[begin Given information]
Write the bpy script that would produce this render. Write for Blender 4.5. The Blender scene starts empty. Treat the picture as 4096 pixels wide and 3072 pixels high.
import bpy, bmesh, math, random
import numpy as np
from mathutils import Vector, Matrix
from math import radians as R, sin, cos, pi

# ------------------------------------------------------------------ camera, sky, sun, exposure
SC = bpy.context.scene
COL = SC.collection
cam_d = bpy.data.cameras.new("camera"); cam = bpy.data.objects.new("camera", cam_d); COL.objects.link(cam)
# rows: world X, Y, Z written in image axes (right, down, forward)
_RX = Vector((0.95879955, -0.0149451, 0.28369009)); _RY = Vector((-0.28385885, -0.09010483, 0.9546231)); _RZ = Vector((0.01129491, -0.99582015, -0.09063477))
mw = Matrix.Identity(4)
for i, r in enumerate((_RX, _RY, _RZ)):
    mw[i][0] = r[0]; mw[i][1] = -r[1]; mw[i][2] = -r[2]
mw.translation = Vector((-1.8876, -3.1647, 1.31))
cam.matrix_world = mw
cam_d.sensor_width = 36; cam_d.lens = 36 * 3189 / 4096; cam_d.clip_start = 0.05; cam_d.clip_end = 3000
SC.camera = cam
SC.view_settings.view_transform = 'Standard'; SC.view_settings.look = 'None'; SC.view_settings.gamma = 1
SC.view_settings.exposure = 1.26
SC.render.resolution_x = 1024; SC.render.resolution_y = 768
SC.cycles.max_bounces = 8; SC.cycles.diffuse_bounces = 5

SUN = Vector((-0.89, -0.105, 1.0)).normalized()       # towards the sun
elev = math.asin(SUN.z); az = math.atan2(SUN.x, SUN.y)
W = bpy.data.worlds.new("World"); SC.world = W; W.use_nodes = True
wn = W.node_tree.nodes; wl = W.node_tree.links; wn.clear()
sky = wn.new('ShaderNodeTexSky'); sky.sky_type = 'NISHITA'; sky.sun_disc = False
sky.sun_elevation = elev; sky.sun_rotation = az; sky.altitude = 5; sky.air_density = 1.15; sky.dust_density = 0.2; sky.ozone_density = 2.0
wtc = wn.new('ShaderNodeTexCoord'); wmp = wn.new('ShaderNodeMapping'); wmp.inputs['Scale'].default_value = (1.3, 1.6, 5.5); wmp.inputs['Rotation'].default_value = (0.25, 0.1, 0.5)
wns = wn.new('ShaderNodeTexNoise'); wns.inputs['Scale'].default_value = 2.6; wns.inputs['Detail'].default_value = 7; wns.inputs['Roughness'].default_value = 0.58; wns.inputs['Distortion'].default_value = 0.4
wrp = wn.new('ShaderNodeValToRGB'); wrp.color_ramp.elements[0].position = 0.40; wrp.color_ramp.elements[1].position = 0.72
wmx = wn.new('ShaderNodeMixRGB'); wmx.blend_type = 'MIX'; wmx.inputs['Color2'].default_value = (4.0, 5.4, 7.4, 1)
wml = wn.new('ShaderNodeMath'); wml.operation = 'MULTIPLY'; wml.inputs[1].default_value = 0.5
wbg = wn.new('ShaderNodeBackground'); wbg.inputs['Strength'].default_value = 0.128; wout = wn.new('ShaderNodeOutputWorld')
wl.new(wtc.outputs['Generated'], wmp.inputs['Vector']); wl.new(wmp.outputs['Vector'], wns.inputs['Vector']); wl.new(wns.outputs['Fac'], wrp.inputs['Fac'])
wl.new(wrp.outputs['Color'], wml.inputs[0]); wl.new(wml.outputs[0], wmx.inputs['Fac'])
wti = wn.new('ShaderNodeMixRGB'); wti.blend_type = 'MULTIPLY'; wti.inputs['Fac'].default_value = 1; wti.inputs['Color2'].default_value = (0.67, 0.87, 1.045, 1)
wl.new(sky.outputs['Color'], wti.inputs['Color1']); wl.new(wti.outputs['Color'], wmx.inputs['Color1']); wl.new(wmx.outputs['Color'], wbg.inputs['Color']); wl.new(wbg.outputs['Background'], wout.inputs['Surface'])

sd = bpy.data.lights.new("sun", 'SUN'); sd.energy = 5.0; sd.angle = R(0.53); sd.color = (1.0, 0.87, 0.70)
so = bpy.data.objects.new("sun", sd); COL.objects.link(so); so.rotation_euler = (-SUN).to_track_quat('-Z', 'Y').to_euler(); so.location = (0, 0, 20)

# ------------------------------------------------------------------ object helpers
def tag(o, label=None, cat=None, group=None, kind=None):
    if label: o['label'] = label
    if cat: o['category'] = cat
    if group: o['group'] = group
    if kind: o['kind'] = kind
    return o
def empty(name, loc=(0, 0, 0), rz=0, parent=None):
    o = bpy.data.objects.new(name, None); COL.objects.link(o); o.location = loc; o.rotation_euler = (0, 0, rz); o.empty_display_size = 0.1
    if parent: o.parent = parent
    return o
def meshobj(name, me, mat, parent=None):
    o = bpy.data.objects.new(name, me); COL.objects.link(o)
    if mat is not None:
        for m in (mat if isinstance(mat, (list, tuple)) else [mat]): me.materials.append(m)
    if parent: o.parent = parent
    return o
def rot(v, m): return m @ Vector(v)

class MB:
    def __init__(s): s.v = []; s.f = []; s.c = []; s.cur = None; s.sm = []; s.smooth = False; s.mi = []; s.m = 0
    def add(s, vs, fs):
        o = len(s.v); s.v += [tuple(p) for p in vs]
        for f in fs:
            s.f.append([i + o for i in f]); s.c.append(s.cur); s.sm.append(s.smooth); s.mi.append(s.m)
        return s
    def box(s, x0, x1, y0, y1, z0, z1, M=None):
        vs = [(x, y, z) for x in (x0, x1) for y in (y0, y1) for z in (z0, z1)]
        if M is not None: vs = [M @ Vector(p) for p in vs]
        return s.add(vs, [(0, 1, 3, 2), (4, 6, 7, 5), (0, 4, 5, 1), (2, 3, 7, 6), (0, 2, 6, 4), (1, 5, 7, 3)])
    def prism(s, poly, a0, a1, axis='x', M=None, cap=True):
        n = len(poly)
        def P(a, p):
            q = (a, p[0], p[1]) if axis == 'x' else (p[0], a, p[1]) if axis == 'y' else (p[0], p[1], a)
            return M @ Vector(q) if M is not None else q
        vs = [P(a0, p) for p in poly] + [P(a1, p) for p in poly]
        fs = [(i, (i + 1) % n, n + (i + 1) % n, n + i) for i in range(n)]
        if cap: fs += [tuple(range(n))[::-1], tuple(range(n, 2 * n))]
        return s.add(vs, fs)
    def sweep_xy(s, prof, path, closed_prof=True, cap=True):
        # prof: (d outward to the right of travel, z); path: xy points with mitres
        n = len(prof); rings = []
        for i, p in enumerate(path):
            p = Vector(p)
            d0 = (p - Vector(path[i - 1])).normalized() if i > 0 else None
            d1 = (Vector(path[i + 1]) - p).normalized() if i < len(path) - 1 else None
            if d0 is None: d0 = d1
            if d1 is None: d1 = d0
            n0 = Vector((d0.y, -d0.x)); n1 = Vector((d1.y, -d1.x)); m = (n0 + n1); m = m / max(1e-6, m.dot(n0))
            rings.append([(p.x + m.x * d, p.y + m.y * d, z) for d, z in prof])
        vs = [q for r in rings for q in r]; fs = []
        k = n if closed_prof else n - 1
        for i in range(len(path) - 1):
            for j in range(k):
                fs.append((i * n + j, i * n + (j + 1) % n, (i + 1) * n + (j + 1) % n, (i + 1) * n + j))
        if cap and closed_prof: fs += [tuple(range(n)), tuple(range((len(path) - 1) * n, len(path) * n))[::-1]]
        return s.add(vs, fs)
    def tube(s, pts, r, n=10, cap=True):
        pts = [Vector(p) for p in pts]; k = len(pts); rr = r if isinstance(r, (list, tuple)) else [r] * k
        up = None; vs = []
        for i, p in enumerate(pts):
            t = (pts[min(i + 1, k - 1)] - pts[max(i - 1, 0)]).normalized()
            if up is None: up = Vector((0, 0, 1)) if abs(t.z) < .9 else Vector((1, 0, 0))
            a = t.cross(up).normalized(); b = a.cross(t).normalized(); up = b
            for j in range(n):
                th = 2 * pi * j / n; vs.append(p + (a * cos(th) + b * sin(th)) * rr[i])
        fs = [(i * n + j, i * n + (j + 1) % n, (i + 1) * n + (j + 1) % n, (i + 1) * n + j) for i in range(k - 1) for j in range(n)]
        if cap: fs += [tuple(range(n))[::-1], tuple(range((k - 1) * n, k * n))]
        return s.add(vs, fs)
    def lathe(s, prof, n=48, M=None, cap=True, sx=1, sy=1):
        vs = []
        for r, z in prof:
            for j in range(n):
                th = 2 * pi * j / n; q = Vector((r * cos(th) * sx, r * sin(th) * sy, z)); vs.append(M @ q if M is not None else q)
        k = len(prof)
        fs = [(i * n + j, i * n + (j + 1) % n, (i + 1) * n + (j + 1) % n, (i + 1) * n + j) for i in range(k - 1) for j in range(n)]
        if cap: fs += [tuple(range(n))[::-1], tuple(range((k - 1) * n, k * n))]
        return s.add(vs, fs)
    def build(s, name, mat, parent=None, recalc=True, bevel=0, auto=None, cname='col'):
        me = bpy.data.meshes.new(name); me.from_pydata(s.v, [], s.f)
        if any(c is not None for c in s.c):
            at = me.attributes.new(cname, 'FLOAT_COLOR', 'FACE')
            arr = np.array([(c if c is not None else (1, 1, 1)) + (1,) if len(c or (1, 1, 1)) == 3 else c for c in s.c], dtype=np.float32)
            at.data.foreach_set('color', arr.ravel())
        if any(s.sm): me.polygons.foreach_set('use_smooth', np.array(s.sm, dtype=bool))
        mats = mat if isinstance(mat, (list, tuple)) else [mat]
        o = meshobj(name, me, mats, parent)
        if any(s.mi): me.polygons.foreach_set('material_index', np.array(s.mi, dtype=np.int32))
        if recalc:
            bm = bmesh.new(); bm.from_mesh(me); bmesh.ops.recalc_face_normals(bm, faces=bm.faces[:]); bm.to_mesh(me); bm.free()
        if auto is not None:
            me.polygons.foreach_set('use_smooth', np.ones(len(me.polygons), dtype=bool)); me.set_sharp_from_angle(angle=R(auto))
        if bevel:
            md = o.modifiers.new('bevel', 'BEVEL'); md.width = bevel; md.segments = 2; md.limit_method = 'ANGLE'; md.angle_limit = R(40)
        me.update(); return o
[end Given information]
What the exercise asks:
Exactly repeat the lines running from the top of the listing to the line bearing "from math import radians as R, sin, cos, pi", both of those lines included, and only them.

The output:
Write the bpy script that would produce this render. Write for Blender 4.5. The Blender scene starts empty. Treat the picture as 4096 pixels wide and 3072 pixels high.
import bpy, bmesh, math, random
import numpy as np
from mathutils import Vector, Matrix
from math import radians as R, sin, cos, pi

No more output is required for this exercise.